- Task prompt -
Filter for the word "scene" and keep each matching line.
^^^^^^^^
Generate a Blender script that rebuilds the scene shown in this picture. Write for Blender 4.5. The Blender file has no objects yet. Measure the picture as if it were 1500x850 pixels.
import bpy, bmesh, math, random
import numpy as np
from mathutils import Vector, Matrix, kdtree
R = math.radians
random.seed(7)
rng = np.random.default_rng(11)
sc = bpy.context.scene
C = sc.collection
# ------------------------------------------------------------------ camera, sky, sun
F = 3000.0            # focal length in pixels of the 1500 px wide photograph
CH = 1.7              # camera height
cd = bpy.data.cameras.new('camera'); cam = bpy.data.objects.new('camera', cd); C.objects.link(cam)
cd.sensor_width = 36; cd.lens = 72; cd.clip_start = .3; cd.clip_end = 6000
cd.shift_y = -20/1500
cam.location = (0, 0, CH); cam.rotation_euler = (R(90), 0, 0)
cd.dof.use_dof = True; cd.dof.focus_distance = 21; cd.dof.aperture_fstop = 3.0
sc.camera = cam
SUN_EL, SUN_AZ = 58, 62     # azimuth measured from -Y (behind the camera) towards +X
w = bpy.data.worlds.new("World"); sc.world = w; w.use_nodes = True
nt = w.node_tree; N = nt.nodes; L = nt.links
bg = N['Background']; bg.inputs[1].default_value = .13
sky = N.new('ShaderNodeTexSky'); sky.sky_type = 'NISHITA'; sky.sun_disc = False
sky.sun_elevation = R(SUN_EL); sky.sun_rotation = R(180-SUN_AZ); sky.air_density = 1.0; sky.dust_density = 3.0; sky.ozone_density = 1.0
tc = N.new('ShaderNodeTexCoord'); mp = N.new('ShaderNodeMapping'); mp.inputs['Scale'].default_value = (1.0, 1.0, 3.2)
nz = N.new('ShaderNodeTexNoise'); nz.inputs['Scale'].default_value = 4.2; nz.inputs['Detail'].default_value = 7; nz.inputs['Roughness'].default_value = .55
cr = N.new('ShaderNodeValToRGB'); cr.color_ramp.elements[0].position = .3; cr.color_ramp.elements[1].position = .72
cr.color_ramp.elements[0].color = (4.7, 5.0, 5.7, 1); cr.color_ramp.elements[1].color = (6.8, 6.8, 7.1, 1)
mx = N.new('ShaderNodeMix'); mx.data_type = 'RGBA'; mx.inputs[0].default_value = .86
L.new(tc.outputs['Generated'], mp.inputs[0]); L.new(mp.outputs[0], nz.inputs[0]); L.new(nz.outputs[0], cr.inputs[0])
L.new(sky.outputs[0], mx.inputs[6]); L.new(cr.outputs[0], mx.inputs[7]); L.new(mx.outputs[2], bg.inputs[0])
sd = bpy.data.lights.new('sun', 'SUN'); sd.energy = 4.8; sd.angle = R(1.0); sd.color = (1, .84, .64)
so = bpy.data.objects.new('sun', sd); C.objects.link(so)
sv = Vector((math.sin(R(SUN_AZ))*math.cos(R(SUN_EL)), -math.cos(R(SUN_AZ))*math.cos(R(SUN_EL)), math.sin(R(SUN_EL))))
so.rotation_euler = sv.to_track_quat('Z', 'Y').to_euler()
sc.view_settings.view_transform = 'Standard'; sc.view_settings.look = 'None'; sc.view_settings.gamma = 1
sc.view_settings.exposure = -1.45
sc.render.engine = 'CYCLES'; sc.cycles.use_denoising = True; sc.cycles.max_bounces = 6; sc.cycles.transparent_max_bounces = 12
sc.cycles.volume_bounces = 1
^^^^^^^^
- Output -
Generate a Blender script that rebuilds the scene shown in this picture. Write for Blender 4.5. The Blender file has no objects yet. Measure the picture as if it were 1500x850 pixels.
sc = bpy.context.scene